Внезапно щелкнул ключ, и я почувствовал руки свободными. Поднеся их к глазам, увидел: два глубоких красных круга опоясывали запястья. Я стал растирать руки, но круги остались. Впервые опустив их свободно, я почувствовал облегчение: боли не было.

Потом, уже пройдя "конвейер" Лубянки и сидя в лагерях, я узнал, что наручники надевались самым отчаянным людям, которые "были склонны к побегам".

Остальную часть пути мы проехали без происшествий. Машина проехала Сокол, улицу Горького и, сделав поворот у центрального телеграфа, покатилась мимо МХАТа на Кузнецкий мост. На самом верху, где теперь помещается редакция журнала "Советская женщина", она резко затормозила. Заняв свое место в ряду машин, серая "Победа" не привлекала никакого внимания.
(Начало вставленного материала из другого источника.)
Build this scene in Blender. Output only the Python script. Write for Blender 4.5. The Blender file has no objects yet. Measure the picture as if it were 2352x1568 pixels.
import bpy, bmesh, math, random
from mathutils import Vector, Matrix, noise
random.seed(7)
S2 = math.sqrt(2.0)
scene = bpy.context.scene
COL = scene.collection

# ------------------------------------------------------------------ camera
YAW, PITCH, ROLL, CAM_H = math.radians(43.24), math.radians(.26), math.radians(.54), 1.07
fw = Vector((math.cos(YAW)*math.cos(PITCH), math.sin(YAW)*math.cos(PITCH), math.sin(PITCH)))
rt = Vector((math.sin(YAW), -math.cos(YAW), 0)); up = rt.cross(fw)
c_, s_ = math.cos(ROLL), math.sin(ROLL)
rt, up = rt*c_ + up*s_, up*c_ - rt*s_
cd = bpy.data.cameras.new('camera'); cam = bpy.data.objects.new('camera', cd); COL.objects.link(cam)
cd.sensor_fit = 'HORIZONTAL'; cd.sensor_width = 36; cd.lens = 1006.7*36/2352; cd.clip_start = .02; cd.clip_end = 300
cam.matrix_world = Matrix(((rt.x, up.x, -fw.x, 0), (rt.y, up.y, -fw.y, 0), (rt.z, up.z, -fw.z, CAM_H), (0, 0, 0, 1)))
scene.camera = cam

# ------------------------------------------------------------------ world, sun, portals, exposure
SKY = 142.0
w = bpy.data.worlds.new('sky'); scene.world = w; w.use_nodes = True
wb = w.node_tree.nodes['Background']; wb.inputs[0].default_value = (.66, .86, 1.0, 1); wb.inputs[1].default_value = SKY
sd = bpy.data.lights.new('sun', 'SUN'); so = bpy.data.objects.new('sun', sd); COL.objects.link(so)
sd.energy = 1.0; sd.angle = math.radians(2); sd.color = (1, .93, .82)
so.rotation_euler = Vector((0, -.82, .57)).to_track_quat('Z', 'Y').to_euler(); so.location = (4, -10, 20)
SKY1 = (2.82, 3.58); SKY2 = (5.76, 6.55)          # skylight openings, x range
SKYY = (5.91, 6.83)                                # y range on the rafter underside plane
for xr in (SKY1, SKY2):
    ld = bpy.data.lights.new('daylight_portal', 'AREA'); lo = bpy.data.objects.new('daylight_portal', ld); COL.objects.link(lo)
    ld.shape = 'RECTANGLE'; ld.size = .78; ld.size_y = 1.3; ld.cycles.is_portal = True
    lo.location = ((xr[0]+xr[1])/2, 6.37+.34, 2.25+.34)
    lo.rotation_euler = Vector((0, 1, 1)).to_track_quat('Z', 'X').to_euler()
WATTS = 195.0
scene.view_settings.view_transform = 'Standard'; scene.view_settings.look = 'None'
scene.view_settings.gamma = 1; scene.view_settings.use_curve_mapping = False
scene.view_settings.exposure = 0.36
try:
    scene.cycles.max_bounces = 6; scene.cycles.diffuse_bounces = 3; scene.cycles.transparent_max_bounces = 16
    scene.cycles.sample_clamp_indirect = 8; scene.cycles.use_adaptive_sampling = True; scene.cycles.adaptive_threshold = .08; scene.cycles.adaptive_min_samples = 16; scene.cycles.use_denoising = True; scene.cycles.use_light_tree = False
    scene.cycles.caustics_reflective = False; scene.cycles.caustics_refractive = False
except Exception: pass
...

Один из штатских вышел и направился к зданию Лубянки. По тротуарам двигалась пестро одетая толпа. И никому уже не было дела до меня. Печать неволи опустилась на мои плечи.

Я смотрел через ветровое стекло на двух девушек, весело щебетавших на тротуаре, а в душе накапливалась глухая боль и обида. Этим смеющимся девушкам, этой Москве и всей вселенной было глубоко безразлично, что со мной происходит. Они не могли мне помочь. Я остался один. Я должен бороться и победить.

 

- 78 -

Эти мысли были прерваны щелчком открывавшейся дверцы машины. Незнакомый штатский открыл большой конверт и внимательно разглядывал увеличенную фотографию. Он пристально посмотрел на меня, сверился с фотографией и затем, обратившись к шоферу, сказал: "Это он. Можете ехать!".

Через несколько минут машина повернула направо наверх и, перегораживая улицу, остановилась у высоких решетчатых ворот серого здания МГБ на Лубянке. Ворота медленно открылись, и машина стала въезжать во двор. Рядом с ней на тротуаре оказалась пожилая женщина. Она бросила взгляд внутрь и встретилась с моими глазами. Женщина, видимо, поняла все, и ее лицо исказилось от горя и сострадания.

Это был последний взгляд свободного человека, который я увидел в Москве.